_Exercise goal_
Restate the opening lines of the material below word for word, stopping after the line that contains "COL = scene.collection".

_Information shown_
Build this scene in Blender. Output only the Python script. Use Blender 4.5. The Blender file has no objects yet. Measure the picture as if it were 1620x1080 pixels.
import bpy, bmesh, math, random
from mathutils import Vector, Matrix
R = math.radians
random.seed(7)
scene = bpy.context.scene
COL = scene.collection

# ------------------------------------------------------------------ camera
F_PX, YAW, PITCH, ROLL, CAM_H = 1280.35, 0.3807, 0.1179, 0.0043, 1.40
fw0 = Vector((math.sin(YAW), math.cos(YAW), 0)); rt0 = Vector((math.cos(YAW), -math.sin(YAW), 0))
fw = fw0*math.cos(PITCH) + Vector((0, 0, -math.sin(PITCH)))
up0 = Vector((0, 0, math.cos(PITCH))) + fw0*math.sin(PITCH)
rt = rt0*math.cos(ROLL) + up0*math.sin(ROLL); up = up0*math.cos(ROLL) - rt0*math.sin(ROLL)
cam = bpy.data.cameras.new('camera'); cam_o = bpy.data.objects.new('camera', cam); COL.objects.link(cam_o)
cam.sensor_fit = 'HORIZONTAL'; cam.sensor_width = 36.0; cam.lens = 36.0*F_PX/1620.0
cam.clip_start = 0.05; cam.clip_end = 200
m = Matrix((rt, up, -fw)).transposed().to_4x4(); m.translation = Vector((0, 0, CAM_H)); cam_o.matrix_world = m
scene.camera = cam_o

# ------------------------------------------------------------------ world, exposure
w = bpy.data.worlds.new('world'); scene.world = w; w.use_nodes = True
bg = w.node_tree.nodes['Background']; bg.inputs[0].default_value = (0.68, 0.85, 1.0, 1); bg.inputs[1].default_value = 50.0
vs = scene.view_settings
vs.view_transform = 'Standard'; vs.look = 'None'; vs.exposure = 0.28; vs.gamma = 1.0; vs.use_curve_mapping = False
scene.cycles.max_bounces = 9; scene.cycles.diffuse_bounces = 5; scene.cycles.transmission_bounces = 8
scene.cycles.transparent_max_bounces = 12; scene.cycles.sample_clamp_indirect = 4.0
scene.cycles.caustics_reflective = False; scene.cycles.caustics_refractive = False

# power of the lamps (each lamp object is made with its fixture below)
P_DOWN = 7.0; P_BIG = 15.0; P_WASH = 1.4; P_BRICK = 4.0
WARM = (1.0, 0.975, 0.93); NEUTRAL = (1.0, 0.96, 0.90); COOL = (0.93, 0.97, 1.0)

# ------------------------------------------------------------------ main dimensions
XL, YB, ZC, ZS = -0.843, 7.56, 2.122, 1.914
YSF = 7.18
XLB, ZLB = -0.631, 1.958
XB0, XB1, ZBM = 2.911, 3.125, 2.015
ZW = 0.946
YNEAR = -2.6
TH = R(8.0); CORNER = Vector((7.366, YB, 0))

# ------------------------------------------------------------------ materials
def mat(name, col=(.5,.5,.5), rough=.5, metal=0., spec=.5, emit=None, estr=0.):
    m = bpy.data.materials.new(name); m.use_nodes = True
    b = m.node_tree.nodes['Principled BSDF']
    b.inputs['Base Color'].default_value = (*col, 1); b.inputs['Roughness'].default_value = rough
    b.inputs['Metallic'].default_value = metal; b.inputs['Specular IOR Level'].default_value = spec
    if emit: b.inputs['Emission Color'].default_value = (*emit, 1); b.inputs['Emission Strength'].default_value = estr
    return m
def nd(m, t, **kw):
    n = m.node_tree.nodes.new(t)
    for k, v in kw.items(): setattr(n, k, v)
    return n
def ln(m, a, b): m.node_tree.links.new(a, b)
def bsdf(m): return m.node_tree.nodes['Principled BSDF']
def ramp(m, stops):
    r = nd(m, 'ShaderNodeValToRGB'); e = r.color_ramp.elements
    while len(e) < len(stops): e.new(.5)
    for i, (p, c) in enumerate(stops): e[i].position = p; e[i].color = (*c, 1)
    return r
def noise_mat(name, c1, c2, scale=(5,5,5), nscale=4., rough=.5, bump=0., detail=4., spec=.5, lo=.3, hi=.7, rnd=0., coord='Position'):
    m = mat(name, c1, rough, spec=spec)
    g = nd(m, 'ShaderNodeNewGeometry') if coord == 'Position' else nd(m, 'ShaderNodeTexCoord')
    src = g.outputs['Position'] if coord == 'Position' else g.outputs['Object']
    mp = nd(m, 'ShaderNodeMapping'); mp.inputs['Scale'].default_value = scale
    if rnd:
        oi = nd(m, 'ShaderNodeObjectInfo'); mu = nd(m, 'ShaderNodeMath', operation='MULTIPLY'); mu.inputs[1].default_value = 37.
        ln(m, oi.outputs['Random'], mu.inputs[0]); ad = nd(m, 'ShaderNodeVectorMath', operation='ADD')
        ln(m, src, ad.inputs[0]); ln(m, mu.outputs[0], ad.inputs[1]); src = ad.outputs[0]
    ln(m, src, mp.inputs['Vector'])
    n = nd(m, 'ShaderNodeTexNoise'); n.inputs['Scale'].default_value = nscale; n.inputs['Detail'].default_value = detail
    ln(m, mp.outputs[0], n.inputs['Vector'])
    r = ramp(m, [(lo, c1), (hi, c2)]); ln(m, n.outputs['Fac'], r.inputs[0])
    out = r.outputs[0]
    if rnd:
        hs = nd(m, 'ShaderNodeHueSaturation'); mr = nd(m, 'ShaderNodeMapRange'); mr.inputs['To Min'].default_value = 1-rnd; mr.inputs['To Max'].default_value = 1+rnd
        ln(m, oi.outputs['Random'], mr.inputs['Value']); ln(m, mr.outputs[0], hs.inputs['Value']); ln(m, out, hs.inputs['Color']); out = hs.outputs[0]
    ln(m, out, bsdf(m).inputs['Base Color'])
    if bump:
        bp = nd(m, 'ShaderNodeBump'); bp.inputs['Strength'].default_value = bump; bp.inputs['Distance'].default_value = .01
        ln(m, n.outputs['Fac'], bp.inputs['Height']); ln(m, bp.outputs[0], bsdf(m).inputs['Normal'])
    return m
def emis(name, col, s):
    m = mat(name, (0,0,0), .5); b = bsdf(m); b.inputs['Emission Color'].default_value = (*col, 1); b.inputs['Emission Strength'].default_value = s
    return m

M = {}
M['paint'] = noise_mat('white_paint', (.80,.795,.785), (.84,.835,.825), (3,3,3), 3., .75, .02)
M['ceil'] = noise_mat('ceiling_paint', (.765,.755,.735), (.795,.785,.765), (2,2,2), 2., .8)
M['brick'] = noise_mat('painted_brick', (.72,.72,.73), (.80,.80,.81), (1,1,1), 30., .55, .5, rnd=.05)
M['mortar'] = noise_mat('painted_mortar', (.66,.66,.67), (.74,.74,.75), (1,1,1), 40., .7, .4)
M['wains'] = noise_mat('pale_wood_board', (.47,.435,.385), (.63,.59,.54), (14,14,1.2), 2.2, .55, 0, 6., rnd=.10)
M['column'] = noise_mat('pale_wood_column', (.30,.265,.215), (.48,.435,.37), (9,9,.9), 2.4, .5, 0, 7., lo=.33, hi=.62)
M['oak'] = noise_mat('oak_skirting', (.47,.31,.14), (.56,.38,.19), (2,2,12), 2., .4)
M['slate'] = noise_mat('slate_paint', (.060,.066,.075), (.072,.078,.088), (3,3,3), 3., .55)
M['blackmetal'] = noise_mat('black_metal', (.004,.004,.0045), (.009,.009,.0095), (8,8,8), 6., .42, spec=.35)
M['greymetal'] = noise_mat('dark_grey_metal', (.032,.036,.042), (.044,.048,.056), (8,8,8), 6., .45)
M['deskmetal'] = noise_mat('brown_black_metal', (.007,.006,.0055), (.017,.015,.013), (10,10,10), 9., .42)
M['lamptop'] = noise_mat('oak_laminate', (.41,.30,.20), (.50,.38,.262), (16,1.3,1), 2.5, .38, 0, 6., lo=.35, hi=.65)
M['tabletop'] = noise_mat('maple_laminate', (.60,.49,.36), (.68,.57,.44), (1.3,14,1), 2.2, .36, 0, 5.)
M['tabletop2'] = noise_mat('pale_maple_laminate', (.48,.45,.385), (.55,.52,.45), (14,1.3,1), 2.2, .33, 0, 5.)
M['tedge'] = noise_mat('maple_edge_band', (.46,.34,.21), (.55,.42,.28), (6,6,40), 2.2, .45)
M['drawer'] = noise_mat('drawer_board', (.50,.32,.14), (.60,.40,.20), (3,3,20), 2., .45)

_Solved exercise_
Build this scene in Blender. Output only the Python script. Use Blender 4.5. The Blender file has no objects yet. Measure the picture as if it were 1620x1080 pixels.
import bpy, bmesh, math, random
from mathutils import Vector, Matrix
R = math.radians
random.seed(7)
scene = bpy.context.scene
COL = scene.collection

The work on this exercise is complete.